Foram cem dias que diferentes fontes quantificam de forma díspar: há quem fala em perdas, só em Los Angeles e na sua máquina de produção e filmagens, de 380 milhões de dólares (segundo a Anderson School of Management da Universidade da Califórnia) ou mesmo de 2,5 mil milhões de dólares (estimativa em 2007 da própria WGA).

Para a Guilda, a greve dos argumentistas “resultou na perda de quase 25% da programação com guião do horário nobre” nessa temporada e “levou a uma maior aposta na programação de reality e a quebras nas audiências”. Na época discutiam-se os direitos de autor sobre as edições em DVD e "a Internet", entre outros temas. Hoje há uma maior produção televisiva, mas de séries e formatos mais curtos, por exemplo. E os contratos continuam com a duração de antigamente, ou simplesmente por definição só libertam um argumentista de uma exclusividade e de procurar vender o seu trabalho a outras entidades depois de, por exemplo, a série em que trabalharam ganhar uma segunda temporada. Algo que, na era das séries de antologia ou séries-acontecimento, é mais raro.

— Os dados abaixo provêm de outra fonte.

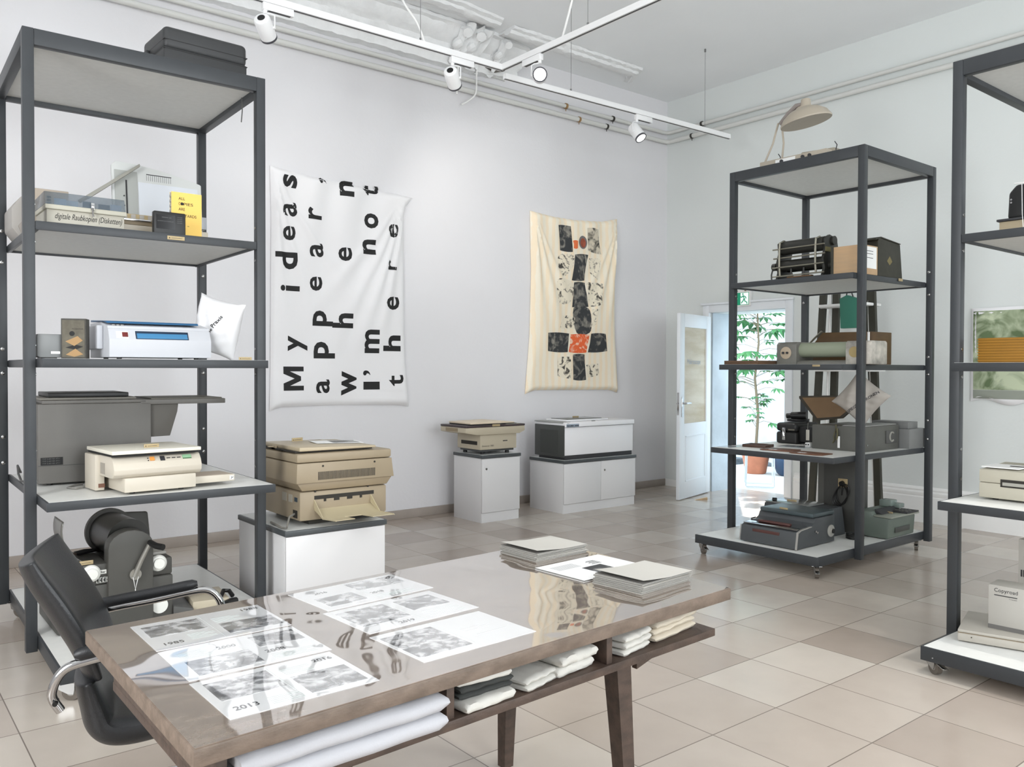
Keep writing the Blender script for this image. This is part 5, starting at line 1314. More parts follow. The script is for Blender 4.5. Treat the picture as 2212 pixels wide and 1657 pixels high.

E agora, a televisão faz-se também da Amazon, do Netflix ou dos serviços de vídeo on demand dos operadores de televisão por subscrição. “No passado, os argumentistas fizeram um acordo com as pessoas do dinheiro e disseram: ‘ Vamos dar-vos margem enquanto esta coisa nova está a começar’ – fosse o cabo, o DVD ou o streaming online. Mas quando estas coisas estão lançadas a sério, nunca chegamos lá”, diz ao Guardian Graham Yost, showrunner de Justified (Mov) ou The Americans (Fox Crime).  Em causa estão ainda planos de reforma e de cuidados de saúde para este grupo profissional.

De acordo com a Hollywood Reporter, a carta da WGA quantifica também pela primeira vez publicamente o que querem os argumentistas, que são ”propostas que custariam um total de 178 milhões [por ano] a toda a indústria”, entre grandes estúdios como a Disney e canais como a NBC ou a Fox.